Looking for Long-Term Solutions


SMT’s training program is available in two deliverables. SMT staff travels to client locations to deliver the program, or manufacturers can own the program, purchasing the hands-on training aids and licensing the curriculum. The company reports that given the acute nature of the skills shortage more clients are purchasing the program today than 10 years ago.

“Many organizations are looking for long-term sustainable training solutions,” says Eric Frohn, SMT’s director of education. “Given the number of individuals requiring training, owning the program delivers the highest long-term return on investment. We train and certify our client’s staff to deliver the curriculum.”

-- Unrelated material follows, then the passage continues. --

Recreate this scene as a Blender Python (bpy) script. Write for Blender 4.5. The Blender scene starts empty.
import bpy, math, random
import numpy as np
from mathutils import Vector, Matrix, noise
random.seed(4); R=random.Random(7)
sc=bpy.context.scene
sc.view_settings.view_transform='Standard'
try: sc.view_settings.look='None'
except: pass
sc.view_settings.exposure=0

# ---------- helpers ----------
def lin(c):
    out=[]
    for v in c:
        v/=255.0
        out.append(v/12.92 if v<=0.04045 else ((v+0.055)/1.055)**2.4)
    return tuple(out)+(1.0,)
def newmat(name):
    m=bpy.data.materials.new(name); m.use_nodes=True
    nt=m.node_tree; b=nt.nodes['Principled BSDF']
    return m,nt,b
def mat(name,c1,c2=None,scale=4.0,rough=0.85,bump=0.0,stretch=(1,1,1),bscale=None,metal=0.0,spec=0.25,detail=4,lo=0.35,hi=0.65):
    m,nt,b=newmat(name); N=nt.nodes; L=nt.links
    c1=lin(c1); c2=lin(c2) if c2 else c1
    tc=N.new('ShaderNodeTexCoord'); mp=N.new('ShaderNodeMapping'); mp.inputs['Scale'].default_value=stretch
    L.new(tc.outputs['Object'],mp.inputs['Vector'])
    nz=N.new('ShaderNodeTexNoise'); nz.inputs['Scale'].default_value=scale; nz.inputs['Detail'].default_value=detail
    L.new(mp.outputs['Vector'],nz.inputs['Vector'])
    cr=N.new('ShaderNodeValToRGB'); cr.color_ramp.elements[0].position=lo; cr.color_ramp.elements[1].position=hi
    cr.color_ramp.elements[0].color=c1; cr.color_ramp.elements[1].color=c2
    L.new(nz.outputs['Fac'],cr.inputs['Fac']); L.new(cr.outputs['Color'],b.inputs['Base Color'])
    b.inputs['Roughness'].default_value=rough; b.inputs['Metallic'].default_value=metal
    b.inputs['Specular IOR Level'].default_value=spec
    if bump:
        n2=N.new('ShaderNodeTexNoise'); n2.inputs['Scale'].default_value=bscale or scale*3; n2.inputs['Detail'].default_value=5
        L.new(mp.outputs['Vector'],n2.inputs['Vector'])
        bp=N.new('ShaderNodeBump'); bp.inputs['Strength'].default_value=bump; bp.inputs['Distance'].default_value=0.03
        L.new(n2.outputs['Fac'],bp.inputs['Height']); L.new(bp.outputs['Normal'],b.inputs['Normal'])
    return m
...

The American Council on Education (ACE CREDIT) reviewed SMT’s training curriculum and assessment program. After the nine-month process, ACE CREDIT recommended the issuance of college credit for both programs.

Continuous Change


But manufacturing is not static. New technologies and processes are implemented all the time and an educational program can easily fall behind. Here, too, SMT benefits from its global relationships. Its curriculum is dynamic and changes based on feedback from clients around the world. In recent years, SMT has added new training aids to its program and expanded its scope to keep pace with technological advances.

“Not a year goes by that we don’t update part of the curriculum,” Berry says. “With the real-world feedback we receive from our global client base, the program represents an ongoing needs analysis of the skills required to optimize performance in manufacturing.”